Recent economic data suggests that manufacturing activity is shrinking. There was also the near-default of a trust loan (a high-yielding investment product sold to wealthy individuals, with the money used to fund business projects) that reminded investors of all the dodgy loans lurking in the shadow banking system, which made up a third of total credit last year.

China's slowdown has hit confidence in emerging-market growth, especially commodity exporters.

Investors are also nervous, because it's clear "the rich world's central bankers do not have much of a clue how to tame the beast they have created in the form of ultra-loose monetary policy", says Economist.com's Free Exchange blog.

Last week, the Bank of England all but abandoned the forward guidance' framework it put in place only six months ago, because unemployment has fallen much faster than expected.

No one is sure when Western central banks will raise interest rates. But when they do, higher rates will likely attract money away from risky assets such as emerging markets as the West becomes more attractive.

"Normalising central banks' balance sheets is going to be mightily unpredictable and disruptive," says the Free Exchange blogger.

Is this the start of a crisis?

There has long been downward pressure on the peso as the market has tried to price in this poor macroeconomic backdrop. Last week, the government bowed to the inevitable and stopped spending its dwindling foreign-exchange reserves on propping up the currency.

Similarly, Turkey's government has put pressure on the central bank not to raise interest rates to stem the slide in the lira. This has made investors worry all the more about Turkey's current-account deficit a classic emerging-market weak spot, as we explained last week.
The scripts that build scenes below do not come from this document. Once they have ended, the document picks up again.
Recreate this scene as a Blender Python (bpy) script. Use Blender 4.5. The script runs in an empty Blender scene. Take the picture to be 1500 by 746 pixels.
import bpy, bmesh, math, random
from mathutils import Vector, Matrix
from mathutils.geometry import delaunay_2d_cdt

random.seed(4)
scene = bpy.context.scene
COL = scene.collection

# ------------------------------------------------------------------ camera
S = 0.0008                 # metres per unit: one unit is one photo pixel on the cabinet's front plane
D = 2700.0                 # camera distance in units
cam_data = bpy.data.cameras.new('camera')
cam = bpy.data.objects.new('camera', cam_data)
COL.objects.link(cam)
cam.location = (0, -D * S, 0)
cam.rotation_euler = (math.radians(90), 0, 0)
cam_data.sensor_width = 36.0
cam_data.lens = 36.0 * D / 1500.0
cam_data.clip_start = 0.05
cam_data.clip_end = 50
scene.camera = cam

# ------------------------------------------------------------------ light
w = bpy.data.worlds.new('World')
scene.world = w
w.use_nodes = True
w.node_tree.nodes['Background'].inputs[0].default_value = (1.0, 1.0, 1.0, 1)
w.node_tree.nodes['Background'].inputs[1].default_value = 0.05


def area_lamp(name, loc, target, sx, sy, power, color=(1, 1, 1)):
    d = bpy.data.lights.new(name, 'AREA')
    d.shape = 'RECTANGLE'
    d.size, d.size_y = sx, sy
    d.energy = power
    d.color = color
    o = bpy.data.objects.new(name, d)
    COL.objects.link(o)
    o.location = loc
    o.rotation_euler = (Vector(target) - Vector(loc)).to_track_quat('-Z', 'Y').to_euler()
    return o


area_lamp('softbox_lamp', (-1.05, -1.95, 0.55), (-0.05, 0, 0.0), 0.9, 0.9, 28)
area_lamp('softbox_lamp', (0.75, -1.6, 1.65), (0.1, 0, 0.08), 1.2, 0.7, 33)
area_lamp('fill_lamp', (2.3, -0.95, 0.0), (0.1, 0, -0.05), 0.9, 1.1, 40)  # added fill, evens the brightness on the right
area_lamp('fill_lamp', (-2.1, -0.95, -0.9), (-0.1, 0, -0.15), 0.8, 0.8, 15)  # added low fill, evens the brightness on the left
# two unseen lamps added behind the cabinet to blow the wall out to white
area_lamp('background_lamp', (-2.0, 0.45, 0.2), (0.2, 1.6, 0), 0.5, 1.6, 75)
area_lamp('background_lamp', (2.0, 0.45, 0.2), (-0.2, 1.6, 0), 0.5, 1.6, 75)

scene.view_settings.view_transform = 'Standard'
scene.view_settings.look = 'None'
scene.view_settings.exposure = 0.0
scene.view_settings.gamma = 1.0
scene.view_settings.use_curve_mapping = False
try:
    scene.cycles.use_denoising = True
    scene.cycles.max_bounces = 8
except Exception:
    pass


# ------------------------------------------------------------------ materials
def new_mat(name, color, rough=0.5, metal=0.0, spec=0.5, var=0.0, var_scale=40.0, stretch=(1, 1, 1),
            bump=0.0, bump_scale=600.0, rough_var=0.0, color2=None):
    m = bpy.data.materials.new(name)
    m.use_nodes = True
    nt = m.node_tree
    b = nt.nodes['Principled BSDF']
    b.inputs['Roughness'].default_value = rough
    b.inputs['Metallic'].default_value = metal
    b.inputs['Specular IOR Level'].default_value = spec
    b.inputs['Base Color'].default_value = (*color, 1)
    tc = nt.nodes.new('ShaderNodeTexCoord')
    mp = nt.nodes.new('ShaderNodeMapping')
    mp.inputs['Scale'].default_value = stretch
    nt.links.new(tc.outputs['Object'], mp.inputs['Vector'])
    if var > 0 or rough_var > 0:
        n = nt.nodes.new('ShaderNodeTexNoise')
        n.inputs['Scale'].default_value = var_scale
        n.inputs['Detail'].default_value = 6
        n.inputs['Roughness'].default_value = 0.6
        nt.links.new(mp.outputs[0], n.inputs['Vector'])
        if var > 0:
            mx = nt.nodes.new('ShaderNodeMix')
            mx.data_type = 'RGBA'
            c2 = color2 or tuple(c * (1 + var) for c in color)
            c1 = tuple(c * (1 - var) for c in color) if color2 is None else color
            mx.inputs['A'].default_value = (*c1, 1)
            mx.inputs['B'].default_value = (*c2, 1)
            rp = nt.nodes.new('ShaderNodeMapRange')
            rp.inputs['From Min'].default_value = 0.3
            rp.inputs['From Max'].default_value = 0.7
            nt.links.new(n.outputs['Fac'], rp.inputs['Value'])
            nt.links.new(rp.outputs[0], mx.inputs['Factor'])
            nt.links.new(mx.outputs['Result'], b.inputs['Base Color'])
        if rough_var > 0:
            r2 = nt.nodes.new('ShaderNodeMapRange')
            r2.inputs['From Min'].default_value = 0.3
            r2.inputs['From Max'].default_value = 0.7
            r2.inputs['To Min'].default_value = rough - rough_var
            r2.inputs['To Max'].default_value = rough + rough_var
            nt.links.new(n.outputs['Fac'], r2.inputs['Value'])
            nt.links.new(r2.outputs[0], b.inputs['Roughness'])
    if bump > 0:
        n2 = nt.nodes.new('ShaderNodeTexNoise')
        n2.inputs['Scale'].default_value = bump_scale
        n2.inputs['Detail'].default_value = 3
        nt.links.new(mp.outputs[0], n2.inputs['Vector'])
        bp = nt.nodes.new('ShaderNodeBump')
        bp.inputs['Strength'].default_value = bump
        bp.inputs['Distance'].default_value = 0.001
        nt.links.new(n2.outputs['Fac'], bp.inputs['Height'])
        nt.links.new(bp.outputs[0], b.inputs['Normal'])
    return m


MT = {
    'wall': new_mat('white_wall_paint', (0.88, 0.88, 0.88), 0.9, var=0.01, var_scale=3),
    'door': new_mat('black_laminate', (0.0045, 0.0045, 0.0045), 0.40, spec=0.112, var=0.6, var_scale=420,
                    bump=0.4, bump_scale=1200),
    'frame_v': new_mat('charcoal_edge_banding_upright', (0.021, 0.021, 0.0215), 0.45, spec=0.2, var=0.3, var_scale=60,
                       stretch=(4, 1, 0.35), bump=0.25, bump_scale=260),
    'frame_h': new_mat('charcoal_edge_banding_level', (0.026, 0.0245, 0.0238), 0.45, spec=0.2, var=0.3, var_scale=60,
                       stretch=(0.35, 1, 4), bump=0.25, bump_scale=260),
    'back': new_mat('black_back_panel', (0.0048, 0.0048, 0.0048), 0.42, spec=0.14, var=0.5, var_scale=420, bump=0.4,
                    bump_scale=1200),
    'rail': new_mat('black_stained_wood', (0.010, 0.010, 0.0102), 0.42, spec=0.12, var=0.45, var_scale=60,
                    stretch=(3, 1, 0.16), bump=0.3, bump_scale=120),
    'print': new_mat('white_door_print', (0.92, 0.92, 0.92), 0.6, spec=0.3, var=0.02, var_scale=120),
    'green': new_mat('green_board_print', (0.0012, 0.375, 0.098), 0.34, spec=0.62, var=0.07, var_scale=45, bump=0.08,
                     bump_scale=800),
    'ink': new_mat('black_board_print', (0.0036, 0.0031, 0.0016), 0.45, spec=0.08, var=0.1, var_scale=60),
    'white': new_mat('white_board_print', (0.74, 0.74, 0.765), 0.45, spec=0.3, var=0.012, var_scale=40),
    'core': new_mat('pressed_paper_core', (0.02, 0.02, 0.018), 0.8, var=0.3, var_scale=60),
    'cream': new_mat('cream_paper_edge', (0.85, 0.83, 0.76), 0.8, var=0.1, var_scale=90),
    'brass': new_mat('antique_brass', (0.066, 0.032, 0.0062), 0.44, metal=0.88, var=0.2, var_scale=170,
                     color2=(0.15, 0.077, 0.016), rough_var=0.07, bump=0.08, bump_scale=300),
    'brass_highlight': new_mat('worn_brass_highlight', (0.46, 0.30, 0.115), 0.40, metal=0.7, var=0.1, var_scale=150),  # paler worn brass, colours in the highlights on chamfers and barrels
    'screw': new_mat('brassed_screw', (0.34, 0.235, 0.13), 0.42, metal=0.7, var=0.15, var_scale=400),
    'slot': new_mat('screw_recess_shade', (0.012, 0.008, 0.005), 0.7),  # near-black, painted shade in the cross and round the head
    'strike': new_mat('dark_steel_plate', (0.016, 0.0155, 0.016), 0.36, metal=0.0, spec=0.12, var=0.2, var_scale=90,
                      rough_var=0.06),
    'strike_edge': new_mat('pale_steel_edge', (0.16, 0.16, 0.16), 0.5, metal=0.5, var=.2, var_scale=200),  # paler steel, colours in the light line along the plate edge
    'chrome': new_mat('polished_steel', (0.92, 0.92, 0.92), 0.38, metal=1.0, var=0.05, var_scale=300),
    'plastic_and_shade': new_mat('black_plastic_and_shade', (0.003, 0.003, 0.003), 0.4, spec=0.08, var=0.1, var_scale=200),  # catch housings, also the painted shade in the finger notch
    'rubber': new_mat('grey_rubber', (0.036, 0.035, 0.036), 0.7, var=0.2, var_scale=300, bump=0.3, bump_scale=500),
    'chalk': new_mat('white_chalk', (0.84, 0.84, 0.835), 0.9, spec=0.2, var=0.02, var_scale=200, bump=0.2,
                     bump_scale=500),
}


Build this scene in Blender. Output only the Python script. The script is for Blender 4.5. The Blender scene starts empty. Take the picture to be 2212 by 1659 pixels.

Still, investors "shouldn't rush to assume a new crisis is underway", says Richard Barley in The Wall Street Journal. In a classic emerging-market crisis, states with the same or very similar problems all slump like falling dominoes. This time the markets are suffering from a wider range of local problems.

In any case, they look less shaky than during their last crisis in the late 1990s, as they have built up foreign-exchange reserves, are borrowing less in foreign currencies, and have flexible rather than fixed exchange rates.

This flexibility makes it easier to adjust gradually to slowdowns, or money fleeing back to developed markets. And the selling makes our favourite emerging markets, including Mexico and South Korea, look better value.